With Halloween approaching, things are pretty spooky here at PC Magazine headquarters. Jen DeLeo's cubicle is covered in stage blood and cobwebs; Reviews Editor Dan Costa has been wearing his Batman costume to work for the entire month. I thought I'd seen it all.
Nothing, however, prepared me for paranormal activity right here in the PC Mag Labs! I was attempting to test the new Griffin Evolve, an iPod dock with wireless removable speakers, when the device started...to control itself. The volume raised to excruciating heights without me touching the remote; songs were skipping at random moments, sometimes pausing on a whim.
After about 5 minutes of this, I'd heard enough to arrive at the only logical conclusion: This was the work of a ghost. Actually, I was pretty sure Sascha Segan was in his nearby office with an identical remote, controlling the device from afar, laughing hysterically as he played God with my testing bench...with my sanity. This theory had a serious hole, though: Sascha was in San Francisco.
After this revelation, I went back to the ghost theory. I was happy to leave it at that--until John Falcone from CNET reached out to PC Mag editor Brian Bennett via e-mail with a cryptic question: "Hey, do you guys have a Griffin Evolve?"

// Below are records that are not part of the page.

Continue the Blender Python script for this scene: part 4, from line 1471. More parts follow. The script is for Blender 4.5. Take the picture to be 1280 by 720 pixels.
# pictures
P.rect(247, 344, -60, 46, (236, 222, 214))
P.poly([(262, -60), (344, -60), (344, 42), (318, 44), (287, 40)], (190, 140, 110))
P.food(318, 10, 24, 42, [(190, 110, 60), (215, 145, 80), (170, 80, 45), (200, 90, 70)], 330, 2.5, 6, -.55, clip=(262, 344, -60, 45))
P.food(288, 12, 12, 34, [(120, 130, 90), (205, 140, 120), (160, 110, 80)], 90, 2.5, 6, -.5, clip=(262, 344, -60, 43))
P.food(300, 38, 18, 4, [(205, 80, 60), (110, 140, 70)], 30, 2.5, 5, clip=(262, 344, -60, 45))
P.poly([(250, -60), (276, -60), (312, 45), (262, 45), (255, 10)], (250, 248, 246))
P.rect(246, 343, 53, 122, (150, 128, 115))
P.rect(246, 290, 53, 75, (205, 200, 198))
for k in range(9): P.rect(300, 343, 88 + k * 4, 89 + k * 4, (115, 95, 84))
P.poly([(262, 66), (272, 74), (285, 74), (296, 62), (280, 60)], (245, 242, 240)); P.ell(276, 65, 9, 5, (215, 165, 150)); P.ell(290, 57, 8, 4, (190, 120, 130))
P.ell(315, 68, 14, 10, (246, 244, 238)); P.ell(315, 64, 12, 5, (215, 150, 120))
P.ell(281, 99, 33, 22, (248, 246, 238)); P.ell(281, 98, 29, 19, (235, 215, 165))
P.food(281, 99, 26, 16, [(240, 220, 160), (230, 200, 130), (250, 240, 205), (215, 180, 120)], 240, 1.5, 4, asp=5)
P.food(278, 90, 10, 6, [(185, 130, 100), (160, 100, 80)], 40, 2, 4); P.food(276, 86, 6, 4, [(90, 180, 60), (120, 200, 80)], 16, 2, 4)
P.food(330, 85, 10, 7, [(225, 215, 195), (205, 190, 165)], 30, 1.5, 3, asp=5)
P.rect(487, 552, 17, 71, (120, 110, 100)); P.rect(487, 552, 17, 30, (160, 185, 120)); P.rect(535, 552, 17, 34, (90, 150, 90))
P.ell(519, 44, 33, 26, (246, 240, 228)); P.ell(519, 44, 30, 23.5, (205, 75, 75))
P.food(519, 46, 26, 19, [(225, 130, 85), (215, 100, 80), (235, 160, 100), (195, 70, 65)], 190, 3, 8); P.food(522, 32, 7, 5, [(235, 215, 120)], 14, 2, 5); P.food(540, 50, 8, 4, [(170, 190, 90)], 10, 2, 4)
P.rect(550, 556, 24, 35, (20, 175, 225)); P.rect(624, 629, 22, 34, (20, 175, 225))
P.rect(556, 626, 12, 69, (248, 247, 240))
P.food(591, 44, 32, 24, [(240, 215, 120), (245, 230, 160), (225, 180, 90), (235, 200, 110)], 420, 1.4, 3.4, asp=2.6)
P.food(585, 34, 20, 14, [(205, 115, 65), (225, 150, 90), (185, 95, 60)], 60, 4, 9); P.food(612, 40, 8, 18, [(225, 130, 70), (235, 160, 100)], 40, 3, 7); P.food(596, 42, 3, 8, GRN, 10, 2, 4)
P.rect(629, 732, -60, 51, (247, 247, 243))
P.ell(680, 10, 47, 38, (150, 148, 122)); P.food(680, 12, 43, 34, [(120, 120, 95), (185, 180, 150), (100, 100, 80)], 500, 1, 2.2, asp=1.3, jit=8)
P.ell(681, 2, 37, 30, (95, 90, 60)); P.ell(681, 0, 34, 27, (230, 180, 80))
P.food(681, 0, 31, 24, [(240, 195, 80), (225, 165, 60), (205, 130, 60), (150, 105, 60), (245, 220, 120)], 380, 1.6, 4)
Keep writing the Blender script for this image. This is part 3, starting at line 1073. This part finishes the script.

You see, CNET's New York offices are a mere floor below ours, and as it turned out, John and I were actually controlling each other's Evolves unintentionally. The scenario was dark, indeed: he, horrifying me by changing the volume of my new Radiohead album at will; I, terrifying him at an afternoon meeting by playing--then pausing--then playing again, his Kenny G tunes. Both of us assumed conniving co-workers were filming our reactions with a hidden camera for a YouTube post.
So as it turns out, the RF remote control is super strong. It works not only down the hall but on different floors of a building. That's great if you are far away from your Evolve, but it's not so great if both you and your neighbor own one.
John and I now have to work out a schedule for reviewing our respective Evolves, since we clearly can't test simultaneously. He suggested a 10-round boxing match to determine who tests first, but I've seen him and know he can take me, so I'm just going to work at odd hours and forget about sleep. In the coming days, John and I will have to rely on something called "the honor system," resisting the burning temptation to achieve the glory only remote-controlled sabotage and office tomfoolery can bring.
Look for my review of the eerie Griffin Evolve at PCMag.com soon.
Post by Tim Gideon
October 26, 2007 8:08 AM
From Griffin's FAQ area: http://griffintechnology.com/articles/550
In situations where multiple Base Units are operating (a dorm, an apartment or a multi-Evolve household), you may want to lock your unit out from receiving remote signals from any remote control but yours.
Hold down the volume up/down buttons together on the Base Unit until the LED flashes (about 2 seconds). Then, press any button on your Evolve remote. The base will then be paired to that remote. To unpair, repeat the procedure but don't press a button on the remote. This will reset the base to its default mode, where it will listen to all Evolve remotes in range.
October 26, 2007 10:21 AM
Yup. We discovered this shortly after the debacle. But it was too much fun not to write about.
October 26, 2007 11:01 AM
It's a great write-up. It had many of the Evolve engineers laughing because we had done it so many times during development.